## Problem to work on
Output the material word for word. Leave each picture out.

## Given material
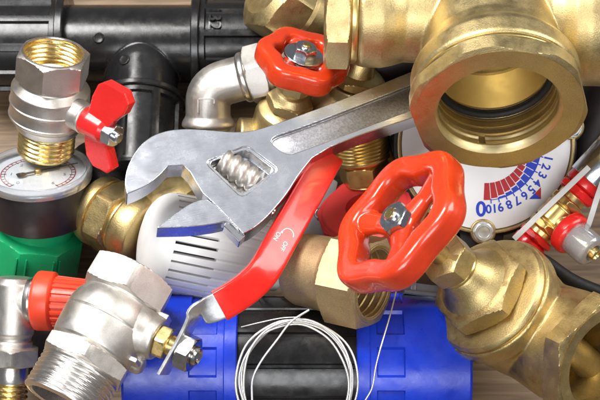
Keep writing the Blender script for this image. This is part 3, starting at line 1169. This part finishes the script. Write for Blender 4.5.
# ------------------------------------------------------------------ flow meter dial
t = Thing('flow_gauge', 'white flow gauge with upside-down blue numbers, red and blue bars, below the large brass tee', 'gauge',
          (486, 145, -40), (.02, -.03, 1), (1, 0, 0))
b = B()
b.lathe([(-34, 0), (-34, 74), (-30, 82), (-6, 86), (2, 89), (4, 89), (4, 86), (0, 85), (0, 0)], None, 120)
for a in (-92, 12, 150):
    ca, sa = math.cos(R_(a)), math.sin(R_(a))
    b.lathe([(-18, 0), (-18, 13), (3, 13), (4, 12), (4, 0)], frame((ca*87, sa*87, 0)), 40)
case = t.part('case', b, 'brass_dull')
b = B()
b.lathe([(-36, 0), (-36, 90), (-8, 93), (-4, 92), (-4, 60), (-20, 0)], None, 96)
b.lathe([(-36, 0), (-36, 17), (-3, 17), (-3, 0)], frame((84*math.cos(R_(12)), 90*math.sin(R_(12)), 0)), 40)
b.lathe([(-36, 0), (-36, 22), (-3, 22), (-3, 0)], frame((88*math.cos(R_(-92)), 90*math.sin(R_(-92)), 0)), 40)
t.part('gasket', b, 'black_rubber')
b = B()
b.lathe([(0, 0), (0, 84.5), (1.4, 84.5), (1.4, 0)], None, 120, soft=.2)
face = t.part('dial', b, 'dial_white')
for a in (-92, 12, 150):
    ca, sa = math.cos(R_(a)), math.sin(R_(a))
    b = B()
    b.lathe([(3, 0), (3, 10.4), (4.2, 10.4), *hexr(4.2, 8.5, 8.8, False, True), (8.5, 6), (8.0, 5.6), (8.0, 0)], frame((ca*87, sa*87, 0)), 72, soft=.3)
    t.part('screw', b, 'zinc_matt')
b = B()
bb = B()
z0, z1 = 1.3, 1.7
N_ = 12
for i in range(N_):
    a0, a1 = R_(-93+i*8.1+.5), R_(-93+(i+1)*8.1-.5)
    arc_ring(b, 38, 55-i*1.45+.0, a0, a1, z0, z1, 5)
    if i >= 1:
        arc_ring(bb, 55-i*1.45+1.2, 55.5, a0, a1, z0, z1, 5)
t.part('red_bar', b, 'print_red', face)
t.part('blue_bar', bb, 'print_blue', face)
nums = ['10', '9', '8', '7', '6', '5', '4', '3', '2', '1']
for i, s_ in enumerate(nums):
    a = R_(-93+(i+1)*8.1)
    rr = 63.5
    ca, sa = math.cos(a), math.sin(a)
    # tops point outwards
    t.text('scale_number', s_, 12, lambda x, y_, z_, ca=ca, sa=sa: (ca*(rr+y_)+sa*x, sa*(rr+y_)-ca*x, 1.5+z_), 'print_blue', face, ext=.12, bold=.3)
    bt = B()
    arc_ring(bt, 54, 58.6, a-.009, a+.009, z0, z1+.1, 2)
    t.part('tick', bt, 'print_blue', face)
a = R_(-93.5)
t.text('zero_mark', '0', 21, lambda x, y_, z_: (-x-5, -y_-63, 1.5+z_), 'print_blue', face, ext=.12, bold=.5)
pA, pB, pC, pD = [t.hit(*q, 1.4)[:2] for q in ((541, 187), (541, 199), (529, 199), (535, 193))]
t.part('red_mark', B().prism([tuple(pA), tuple(pB), tuple(pD)], 1.3, 1.7), 'print_red', face)
t.part('blue_mark', B().prism([tuple(pD), tuple(pB), tuple(pC)], 1.3, 1.7), 'print_blue', face)

# ------------------------------------------------------------------ compression tee with red rings at the right
t = Thing('compression_tee', 'small brass compression tee with red rings and clear cap at the right edge', 'pipe fitting',
          (556, 215, -22), (.66, .74, .1), (.6, -.55, .58))
b = B()
b.lathe([(-30, 0), (-30, 14), (-10, 15), (-9, 17), (9, 17), (10, 15), (30, 14), (30, 0)], None, 48)
b.lathe([(-20, 0), *hexr(-20, -12, 17), (-12, 0)], None, 48)
b.lathe([(12, 0), *hexr(12, 20, 17), (20, 0)], None, 48)
b.lathe([(0, 0), (0, 13), (22, 12.5), (22, 0)], frame((0, 0, -4), (1, 0, 0), (0, 0, 1)), 48)
t.part('body', b, 'brass_gold', remesh=.6, smooth=2)
b = B()
b.lathe([(-26, 14), (-26, 18), *hexr(-27, -33, 18), (-34, 15), (-36, 18), (-44, 18), (-44, 12), (-26, 12)], None, 72, closed=True, soft=.4)
t.part('ring', b, 'red_plastic')
b = B()
b.lathe([(26, 14), (26, 19), *hexr(27, 35, 19), (36, 16), (38, 19.5), (47, 19.5), (48, 12), (26, 12)], None, 72, closed=True, soft=.4)
t.part('ring', b, 'red_plastic')
b = B()
b.lathe([(46, 0), (46, 21), (90, 22), (90, 0)], None, 60)
t.part('pipe_sleeve', b, 'zinc')
bx = frame((0, 0, -4), (1, 0, 0), (0, 0, 1))
b = B()
b.lathe([(18, 10), (18, 19), (20, 21.5), (29, 22), (32, 20), (32, 10)], bx, 64, closed=True, soft=.8)
t.part('ring', b, 'red_plastic')
b = B()
b.lathe([(30, 14), (30, 17.5), (54, 17), (57, 15), (58, 9), (56, 9), (55, 14)], bx, 64, closed=True, soft=.5)
t.part('clear_cap', b, 'clear_plastic')
b = B()
b.lathe([(28, 0), (28, 10), (54, 10), (54, 6.5), (62, 6), (63, 4), (60, 3), (60, 0)], bx, 48)
t.part('spindle', b, 'brass_bright')
b = B()
b.lathe([(-44, 0), (-44, 11), (-70, 11), (-70, 0)], None, 40)
t.part('pipe_tail', b, 'black_rubber')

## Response
Keep writing the Blender script for this image. This is part 3, starting at line 1169. This part finishes the script. Write for Blender 4.5.
# ------------------------------------------------------------------ flow meter dial
t = Thing('flow_gauge', 'white flow gauge with upside-down blue numbers, red and blue bars, below the large brass tee', 'gauge',
          (486, 145, -40), (.02, -.03, 1), (1, 0, 0))
b = B()
b.lathe([(-34, 0), (-34, 74), (-30, 82), (-6, 86), (2, 89), (4, 89), (4, 86), (0, 85), (0, 0)], None, 120)
for a in (-92, 12, 150):
    ca, sa = math.cos(R_(a)), math.sin(R_(a))
    b.lathe([(-18, 0), (-18, 13), (3, 13), (4, 12), (4, 0)], frame((ca*87, sa*87, 0)), 40)
case = t.part('case', b, 'brass_dull')
b = B()
b.lathe([(-36, 0), (-36, 90), (-8, 93), (-4, 92), (-4, 60), (-20, 0)], None, 96)
b.lathe([(-36, 0), (-36, 17), (-3, 17), (-3, 0)], frame((84*math.cos(R_(12)), 90*math.sin(R_(12)), 0)), 40)
b.lathe([(-36, 0), (-36, 22), (-3, 22), (-3, 0)], frame((88*math.cos(R_(-92)), 90*math.sin(R_(-92)), 0)), 40)
t.part('gasket', b, 'black_rubber')
b = B()
b.lathe([(0, 0), (0, 84.5), (1.4, 84.5), (1.4, 0)], None, 120, soft=.2)
face = t.part('dial', b, 'dial_white')
for a in (-92, 12, 150):
    ca, sa = math.cos(R_(a)), math.sin(R_(a))
    b = B()
    b.lathe([(3, 0), (3, 10.4), (4.2, 10.4), *hexr(4.2, 8.5, 8.8, False, True), (8.5, 6), (8.0, 5.6), (8.0, 0)], frame((ca*87, sa*87, 0)), 72, soft=.3)
    t.part('screw', b, 'zinc_matt')
b = B()
bb = B()
z0, z1 = 1.3, 1.7
N_ = 12
for i in range(N_):
    a0, a1 = R_(-93+i*8.1+.5), R_(-93+(i+1)*8.1-.5)
    arc_ring(b, 38, 55-i*1.45+.0, a0, a1, z0, z1, 5)
    if i >= 1:
        arc_ring(bb, 55-i*1.45+1.2, 55.5, a0, a1, z0, z1, 5)
t.part('red_bar', b, 'print_red', face)
t.part('blue_bar', bb, 'print_blue', face)
nums = ['10', '9', '8', '7', '6', '5', '4', '3', '2', '1']
for i, s_ in enumerate(nums):
    a = R_(-93+(i+1)*8.1)
    rr = 63.5
    ca, sa = math.cos(a), math.sin(a)
    # tops point outwards
    t.text('scale_number', s_, 12, lambda x, y_, z_, ca=ca, sa=sa: (ca*(rr+y_)+sa*x, sa*(rr+y_)-ca*x, 1.5+z_), 'print_blue', face, ext=.12, bold=.3)
    bt = B()
    arc_ring(bt, 54, 58.6, a-.009, a+.009, z0, z1+.1, 2)
    t.part('tick', bt, 'print_blue', face)
a = R_(-93.5)
t.text('zero_mark', '0', 21, lambda x, y_, z_: (-x-5, -y_-63, 1.5+z_), 'print_blue', face, ext=.12, bold=.5)
pA, pB, pC, pD = [t.hit(*q, 1.4)[:2] for q in ((541, 187), (541, 199), (529, 199), (535, 193))]
t.part('red_mark', B().prism([tuple(pA), tuple(pB), tuple(pD)], 1.3, 1.7), 'print_red', face)
t.part('blue_mark', B().prism([tuple(pD), tuple(pB), tuple(pC)], 1.3, 1.7), 'print_blue', face)

# ------------------------------------------------------------------ compression tee with red rings at the right
t = Thing('compression_tee', 'small brass compression tee with red rings and clear cap at the right edge', 'pipe fitting',
          (556, 215, -22), (.66, .74, .1), (.6, -.55, .58))
b = B()
b.lathe([(-30, 0), (-30, 14), (-10, 15), (-9, 17), (9, 17), (10, 15), (30, 14), (30, 0)], None, 48)
b.lathe([(-20, 0), *hexr(-20, -12, 17), (-12, 0)], None, 48)
b.lathe([(12, 0), *hexr(12, 20, 17), (20, 0)], None, 48)
b.lathe([(0, 0), (0, 13), (22, 12.5), (22, 0)], frame((0, 0, -4), (1, 0, 0), (0, 0, 1)), 48)
t.part('body', b, 'brass_gold', remesh=.6, smooth=2)
b = B()
b.lathe([(-26, 14), (-26, 18), *hexr(-27, -33, 18), (-34, 15), (-36, 18), (-44, 18), (-44, 12), (-26, 12)], None, 72, closed=True, soft=.4)
t.part('ring', b, 'red_plastic')
b = B()
b.lathe([(26, 14), (26, 19), *hexr(27, 35, 19), (36, 16), (38, 19.5), (47, 19.5), (48, 12), (26, 12)], None, 72, closed=True, soft=.4)
t.part('ring', b, 'red_plastic')
b = B()
b.lathe([(46, 0), (46, 21), (90, 22), (90, 0)], None, 60)
t.part('pipe_sleeve', b, 'zinc')
bx = frame((0, 0, -4), (1, 0, 0), (0, 0, 1))
b = B()
b.lathe([(18, 10), (18, 19), (20, 21.5), (29, 22), (32, 20), (32, 10)], bx, 64, closed=True, soft=.8)
t.part('ring', b, 'red_plastic')
b = B()
b.lathe([(30, 14), (30, 17.5), (54, 17), (57, 15), (58, 9), (56, 9), (55, 14)], bx, 64, closed=True, soft=.5)
t.part('clear_cap', b, 'clear_plastic')
b = B()
b.lathe([(28, 0), (28, 10), (54, 10), (54, 6.5), (62, 6), (63, 4), (60, 3), (60, 0)], bx, 48)
t.part('spindle', b, 'brass_bright')
b = B()
b.lathe([(-44, 0), (-44, 11), (-70, 11), (-70, 0)], None, 40)
t.part('pipe_tail', b, 'black_rubber')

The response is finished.